In 2010 the New York Botanical Garden had an exhibit titled "Emily Dickinson's Garden: The Poetry of Flowers". Using artifacts from Emily's life, the NYBG recreated her garden in their Haupt Conservatory. I was fortunate enough to visit on the last day of the exhibit and my poet friend and I took lots of pictures, which I then compiled into a slide show with commentary for the students.

The students view the slide show with their commonplace books out and crayons, pencils and markers. They can take notes, draw what they see or not include anything form the slideshow, but I remind them to have them out in case they get inspired.


Emily by Michael Bedard


To start the poetry and science unit, after we have created our commonplace books, we talked about the poet Emily Dickinson, beginning by reading the children's book "Emily" by Michael Bedard, illustrated by the famous Barbara Cooney.

I stop at certain parts to check for comprehension. This is a fictional story and I want to make sure the students understand that this is realistic fiction, not biography. I also talk a little about Emily Dickinson's biography; that she didn't really like to leave the house, that she didn't publish her poems while she was alive, that she loved to garden, and, especially, that she has since become one of America's most famous poets of all time because her work was so different from what everyone else wrote at the time. I weave these pieces of information into natural pauses while reading the story aloud to the class.

I also brought in a collection of Emily Dickinson books for them to look through, including any small selected works (some of them are very pretty books), the collected works, letters, collections geared toward children--whatever I had in my personal library and whatever the school and local library might have as well.

This book is a good one to start the poetry and science unit because it introduces an important poet to children, in illustrations that many are familiar with style-wise thanks to Barbara Cooney. And it fits perfectly with the concept of poetry influenced by science because it emphasizes how Emily Dickinson's horticultural expertise inspired her writing.

Wednesday, April 10, 2013

The parts of a poem

Ther are lots of components that make a poem a poem. Here is one way of thinking about the parts of a poem:

The Interior of a Poem - what comes from the writer of the poem

Texture - the materials of a poem
Structure - the organization of the materials; the architecture
Form - the final arrangement; the complete execution

Texture (Structure + Form) = Interior of a poem



The exterior of a poem - what comes from the poem being read

Substance - what the poem is
Function - how a poem works as art
Spirit - why the poem exists

Substance + Function + Spirit = Exterior of a poem


And throughout the whole poem, both the exterior and the interior is...

Energy - the most difficult thing to examine in a poem, but the thing that makes it successful; voice, distinction, authenticity, confidence, surprise.

Energy is often the thing that gets lost when we only look at one part or another and do not keep in mind the whole.

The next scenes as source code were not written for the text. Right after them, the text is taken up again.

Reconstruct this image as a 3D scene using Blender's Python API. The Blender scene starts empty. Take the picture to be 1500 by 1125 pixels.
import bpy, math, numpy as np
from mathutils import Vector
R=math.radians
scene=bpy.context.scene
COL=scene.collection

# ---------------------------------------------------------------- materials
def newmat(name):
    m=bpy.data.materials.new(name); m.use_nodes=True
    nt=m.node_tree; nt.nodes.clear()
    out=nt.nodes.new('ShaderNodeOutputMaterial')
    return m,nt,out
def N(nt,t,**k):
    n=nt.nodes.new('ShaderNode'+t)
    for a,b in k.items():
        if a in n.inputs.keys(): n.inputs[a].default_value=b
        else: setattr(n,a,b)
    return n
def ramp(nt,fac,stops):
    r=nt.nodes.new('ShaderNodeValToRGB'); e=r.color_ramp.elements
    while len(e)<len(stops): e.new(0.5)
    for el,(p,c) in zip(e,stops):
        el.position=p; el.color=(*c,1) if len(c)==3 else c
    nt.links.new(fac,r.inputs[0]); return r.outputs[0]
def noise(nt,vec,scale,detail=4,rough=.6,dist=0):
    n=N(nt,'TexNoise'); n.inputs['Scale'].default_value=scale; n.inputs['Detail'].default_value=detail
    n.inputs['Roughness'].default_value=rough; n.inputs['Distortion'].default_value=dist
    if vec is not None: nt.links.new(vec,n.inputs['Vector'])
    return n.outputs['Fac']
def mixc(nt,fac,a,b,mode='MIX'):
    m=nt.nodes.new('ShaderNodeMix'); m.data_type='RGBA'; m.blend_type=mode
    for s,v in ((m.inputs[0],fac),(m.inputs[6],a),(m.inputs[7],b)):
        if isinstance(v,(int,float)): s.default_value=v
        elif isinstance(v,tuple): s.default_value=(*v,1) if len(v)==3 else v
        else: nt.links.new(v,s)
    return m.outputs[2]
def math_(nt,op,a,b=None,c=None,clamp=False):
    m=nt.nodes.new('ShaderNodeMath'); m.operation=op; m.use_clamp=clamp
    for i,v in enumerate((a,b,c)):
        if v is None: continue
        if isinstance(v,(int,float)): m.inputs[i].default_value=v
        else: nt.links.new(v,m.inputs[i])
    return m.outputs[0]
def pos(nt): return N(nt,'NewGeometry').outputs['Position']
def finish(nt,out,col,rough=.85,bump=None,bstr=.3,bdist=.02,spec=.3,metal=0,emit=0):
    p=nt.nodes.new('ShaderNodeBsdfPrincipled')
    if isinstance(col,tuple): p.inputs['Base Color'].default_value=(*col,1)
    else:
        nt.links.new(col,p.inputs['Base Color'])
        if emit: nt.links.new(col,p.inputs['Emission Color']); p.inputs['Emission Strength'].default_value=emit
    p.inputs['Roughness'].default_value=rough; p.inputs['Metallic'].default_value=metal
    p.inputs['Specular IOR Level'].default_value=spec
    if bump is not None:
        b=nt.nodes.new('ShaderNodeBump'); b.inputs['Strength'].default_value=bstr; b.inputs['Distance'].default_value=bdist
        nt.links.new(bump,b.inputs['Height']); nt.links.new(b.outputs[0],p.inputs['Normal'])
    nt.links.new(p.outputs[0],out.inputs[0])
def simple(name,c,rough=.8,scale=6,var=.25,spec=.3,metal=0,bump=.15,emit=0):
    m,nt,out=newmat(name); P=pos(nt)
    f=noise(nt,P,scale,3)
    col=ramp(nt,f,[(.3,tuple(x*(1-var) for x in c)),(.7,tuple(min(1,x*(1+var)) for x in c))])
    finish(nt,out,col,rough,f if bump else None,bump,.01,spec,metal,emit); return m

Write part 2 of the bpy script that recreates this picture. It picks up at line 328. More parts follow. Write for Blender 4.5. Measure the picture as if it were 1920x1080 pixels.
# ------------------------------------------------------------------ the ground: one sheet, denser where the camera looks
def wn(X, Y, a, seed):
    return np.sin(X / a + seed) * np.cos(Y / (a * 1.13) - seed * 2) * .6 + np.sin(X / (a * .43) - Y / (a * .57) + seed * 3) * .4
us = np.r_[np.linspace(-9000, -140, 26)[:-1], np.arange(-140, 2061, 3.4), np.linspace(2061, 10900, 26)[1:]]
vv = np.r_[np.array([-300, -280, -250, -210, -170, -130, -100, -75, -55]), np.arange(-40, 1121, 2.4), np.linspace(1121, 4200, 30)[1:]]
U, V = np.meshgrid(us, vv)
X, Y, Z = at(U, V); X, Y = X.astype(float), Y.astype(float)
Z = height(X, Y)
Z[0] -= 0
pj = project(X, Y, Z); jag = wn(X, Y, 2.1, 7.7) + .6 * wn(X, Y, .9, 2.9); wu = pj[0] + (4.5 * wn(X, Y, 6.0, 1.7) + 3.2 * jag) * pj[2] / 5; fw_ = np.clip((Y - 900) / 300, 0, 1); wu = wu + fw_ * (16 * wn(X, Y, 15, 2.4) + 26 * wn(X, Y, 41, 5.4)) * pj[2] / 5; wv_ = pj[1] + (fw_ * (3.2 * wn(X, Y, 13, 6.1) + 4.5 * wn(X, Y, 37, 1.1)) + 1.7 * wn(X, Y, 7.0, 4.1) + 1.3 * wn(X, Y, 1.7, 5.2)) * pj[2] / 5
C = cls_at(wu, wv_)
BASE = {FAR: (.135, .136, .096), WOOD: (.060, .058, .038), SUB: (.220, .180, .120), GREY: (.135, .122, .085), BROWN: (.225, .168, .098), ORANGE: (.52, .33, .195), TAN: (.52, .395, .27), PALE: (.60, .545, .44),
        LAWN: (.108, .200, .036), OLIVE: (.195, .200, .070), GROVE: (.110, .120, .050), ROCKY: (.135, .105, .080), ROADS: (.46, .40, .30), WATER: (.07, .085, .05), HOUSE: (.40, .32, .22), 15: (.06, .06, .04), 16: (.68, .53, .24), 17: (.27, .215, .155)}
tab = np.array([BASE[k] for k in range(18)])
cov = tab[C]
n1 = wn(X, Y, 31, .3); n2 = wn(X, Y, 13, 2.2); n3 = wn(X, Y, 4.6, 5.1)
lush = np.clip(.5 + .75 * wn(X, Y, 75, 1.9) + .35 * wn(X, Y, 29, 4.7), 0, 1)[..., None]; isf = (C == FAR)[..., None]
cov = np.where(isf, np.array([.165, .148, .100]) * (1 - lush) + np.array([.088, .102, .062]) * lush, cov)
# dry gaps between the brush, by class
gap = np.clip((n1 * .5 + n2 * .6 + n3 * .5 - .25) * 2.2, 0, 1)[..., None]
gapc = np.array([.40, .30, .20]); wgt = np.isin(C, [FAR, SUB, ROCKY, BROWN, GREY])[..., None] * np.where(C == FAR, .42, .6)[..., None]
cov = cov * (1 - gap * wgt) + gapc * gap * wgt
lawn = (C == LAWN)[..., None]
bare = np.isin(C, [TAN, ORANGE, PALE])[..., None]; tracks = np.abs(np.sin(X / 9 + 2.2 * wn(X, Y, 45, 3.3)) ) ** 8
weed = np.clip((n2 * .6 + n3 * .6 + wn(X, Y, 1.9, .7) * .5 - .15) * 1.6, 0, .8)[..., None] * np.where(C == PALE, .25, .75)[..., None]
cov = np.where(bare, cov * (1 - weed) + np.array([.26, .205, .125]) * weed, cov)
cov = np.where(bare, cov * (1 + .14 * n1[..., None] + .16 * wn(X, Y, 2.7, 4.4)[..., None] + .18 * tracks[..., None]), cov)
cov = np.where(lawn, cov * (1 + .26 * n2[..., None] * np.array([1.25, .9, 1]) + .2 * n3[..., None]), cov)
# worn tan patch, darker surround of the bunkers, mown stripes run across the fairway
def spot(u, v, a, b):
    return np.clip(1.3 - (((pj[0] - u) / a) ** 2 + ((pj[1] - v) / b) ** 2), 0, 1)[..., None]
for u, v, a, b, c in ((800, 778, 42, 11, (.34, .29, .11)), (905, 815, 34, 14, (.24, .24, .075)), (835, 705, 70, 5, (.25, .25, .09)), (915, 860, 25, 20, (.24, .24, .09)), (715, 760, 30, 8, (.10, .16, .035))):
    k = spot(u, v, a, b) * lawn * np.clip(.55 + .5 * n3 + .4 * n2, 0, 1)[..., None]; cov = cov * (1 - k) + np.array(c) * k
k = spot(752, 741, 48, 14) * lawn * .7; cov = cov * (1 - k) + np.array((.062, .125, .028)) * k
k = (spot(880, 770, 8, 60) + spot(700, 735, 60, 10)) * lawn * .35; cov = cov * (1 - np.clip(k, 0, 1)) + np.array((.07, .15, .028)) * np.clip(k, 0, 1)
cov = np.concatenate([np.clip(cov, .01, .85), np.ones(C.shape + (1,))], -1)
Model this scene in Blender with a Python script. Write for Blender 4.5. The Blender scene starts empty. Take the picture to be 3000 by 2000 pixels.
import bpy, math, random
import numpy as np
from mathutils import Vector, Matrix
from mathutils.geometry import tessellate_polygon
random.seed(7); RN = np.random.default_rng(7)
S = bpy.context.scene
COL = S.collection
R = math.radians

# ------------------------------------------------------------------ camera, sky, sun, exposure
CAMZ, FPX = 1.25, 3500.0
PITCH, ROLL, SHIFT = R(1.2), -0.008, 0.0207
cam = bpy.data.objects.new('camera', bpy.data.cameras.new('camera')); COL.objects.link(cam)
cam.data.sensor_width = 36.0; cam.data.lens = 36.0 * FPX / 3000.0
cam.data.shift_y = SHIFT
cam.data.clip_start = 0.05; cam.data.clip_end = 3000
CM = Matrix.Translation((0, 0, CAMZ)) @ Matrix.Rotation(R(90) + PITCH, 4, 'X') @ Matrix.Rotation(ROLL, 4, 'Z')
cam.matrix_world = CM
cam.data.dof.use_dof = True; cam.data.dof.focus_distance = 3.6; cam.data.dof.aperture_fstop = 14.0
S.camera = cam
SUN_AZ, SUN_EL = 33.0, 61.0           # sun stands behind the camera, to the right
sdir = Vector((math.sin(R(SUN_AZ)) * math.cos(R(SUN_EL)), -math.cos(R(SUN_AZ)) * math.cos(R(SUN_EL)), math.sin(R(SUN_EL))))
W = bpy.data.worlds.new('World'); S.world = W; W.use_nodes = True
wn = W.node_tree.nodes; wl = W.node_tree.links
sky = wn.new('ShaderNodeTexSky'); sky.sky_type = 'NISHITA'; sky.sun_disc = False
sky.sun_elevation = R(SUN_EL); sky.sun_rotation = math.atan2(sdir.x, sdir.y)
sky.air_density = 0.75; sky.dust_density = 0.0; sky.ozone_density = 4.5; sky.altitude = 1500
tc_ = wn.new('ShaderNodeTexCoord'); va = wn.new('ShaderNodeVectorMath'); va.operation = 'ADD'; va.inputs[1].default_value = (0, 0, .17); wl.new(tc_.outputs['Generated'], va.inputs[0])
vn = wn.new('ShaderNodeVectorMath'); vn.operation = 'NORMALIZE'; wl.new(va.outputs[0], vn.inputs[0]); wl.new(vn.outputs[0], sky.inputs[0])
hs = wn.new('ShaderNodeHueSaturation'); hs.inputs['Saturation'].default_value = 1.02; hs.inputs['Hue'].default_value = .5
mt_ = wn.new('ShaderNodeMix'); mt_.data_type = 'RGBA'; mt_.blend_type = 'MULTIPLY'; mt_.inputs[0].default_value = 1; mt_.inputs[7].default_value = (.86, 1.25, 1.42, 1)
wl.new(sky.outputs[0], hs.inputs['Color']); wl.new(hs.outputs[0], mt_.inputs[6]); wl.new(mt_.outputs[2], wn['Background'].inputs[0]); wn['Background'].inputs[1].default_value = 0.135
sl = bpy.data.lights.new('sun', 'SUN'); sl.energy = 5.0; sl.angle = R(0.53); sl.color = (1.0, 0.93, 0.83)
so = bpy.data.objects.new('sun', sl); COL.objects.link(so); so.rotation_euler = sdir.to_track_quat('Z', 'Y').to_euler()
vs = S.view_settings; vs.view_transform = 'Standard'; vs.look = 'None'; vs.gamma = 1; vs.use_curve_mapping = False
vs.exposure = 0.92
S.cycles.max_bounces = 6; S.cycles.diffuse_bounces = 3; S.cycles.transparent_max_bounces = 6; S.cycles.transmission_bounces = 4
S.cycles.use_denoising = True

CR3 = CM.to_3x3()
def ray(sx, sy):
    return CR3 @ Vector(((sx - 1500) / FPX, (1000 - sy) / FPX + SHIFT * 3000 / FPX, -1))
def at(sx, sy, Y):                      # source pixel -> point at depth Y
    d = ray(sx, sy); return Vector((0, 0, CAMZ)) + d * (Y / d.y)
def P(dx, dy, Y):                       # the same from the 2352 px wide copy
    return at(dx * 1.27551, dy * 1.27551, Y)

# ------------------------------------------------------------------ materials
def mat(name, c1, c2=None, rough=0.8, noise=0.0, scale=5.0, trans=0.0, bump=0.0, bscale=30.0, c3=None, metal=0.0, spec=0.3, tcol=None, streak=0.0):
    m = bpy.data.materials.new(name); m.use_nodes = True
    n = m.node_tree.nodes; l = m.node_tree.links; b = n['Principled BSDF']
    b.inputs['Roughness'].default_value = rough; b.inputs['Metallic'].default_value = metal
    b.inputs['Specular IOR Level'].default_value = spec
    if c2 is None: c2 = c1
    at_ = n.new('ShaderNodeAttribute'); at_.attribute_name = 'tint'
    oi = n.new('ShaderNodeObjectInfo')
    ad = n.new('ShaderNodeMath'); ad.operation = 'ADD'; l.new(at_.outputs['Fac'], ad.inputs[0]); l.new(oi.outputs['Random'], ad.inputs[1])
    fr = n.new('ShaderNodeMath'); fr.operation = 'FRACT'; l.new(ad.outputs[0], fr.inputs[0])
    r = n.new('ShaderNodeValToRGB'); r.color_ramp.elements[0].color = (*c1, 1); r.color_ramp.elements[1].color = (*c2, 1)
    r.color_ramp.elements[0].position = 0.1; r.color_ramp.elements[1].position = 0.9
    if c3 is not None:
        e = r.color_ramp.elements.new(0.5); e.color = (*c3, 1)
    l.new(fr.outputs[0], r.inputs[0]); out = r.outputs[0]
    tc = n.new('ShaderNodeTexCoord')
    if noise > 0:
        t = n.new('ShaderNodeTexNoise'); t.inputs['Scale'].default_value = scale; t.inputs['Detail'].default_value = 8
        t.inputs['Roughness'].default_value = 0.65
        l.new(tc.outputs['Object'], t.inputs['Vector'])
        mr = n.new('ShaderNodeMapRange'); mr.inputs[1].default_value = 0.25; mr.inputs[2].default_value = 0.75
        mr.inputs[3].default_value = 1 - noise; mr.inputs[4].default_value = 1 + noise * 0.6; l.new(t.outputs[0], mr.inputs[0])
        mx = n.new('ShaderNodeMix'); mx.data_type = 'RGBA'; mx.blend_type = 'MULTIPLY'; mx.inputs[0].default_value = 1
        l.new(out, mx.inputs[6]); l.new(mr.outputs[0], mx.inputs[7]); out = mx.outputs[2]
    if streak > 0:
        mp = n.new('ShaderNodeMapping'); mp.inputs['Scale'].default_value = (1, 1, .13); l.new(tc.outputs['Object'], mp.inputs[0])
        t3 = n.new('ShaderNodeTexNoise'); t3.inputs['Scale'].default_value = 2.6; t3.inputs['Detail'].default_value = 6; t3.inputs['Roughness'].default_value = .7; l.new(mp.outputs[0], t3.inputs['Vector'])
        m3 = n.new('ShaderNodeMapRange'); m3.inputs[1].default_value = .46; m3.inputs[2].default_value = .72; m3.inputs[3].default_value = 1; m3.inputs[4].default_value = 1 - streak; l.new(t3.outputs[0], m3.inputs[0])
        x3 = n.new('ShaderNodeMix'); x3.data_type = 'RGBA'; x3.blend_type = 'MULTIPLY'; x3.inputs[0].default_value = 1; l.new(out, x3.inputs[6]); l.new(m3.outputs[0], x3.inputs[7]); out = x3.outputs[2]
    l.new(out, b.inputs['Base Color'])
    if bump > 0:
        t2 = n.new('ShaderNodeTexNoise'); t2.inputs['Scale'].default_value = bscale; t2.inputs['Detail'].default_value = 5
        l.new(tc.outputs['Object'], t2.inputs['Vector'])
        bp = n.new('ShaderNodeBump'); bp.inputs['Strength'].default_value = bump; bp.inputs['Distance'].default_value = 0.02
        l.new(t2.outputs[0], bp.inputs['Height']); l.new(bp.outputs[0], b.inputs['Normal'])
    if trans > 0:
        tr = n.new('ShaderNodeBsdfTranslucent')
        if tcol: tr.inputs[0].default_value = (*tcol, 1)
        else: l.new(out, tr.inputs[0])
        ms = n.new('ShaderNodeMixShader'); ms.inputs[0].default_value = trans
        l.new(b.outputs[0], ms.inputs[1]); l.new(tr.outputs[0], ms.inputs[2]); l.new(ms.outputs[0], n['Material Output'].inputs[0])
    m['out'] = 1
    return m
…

The blind men and the elephant: experience the whole poem

When reading a poem, or when teaching a poem, we run into the danger of the same dilemma in the parable of the blind men and the elephant. Each blind man feels only a part of the elephant and cannot agree what they have just touched. One says a rope (the tail), a spear (tusk), a snake (trunk), a fan (the ear). When we look at a poem and search only for its parts, we run the risk of not "seeing the elephant", that is, not experiencing the entire poem.

A poem is not a scavenger hunt; it is its own event. While looking closely at the parts of the poem can help us to experience the poem better, it is not the same as the entire experience of the poem in itself.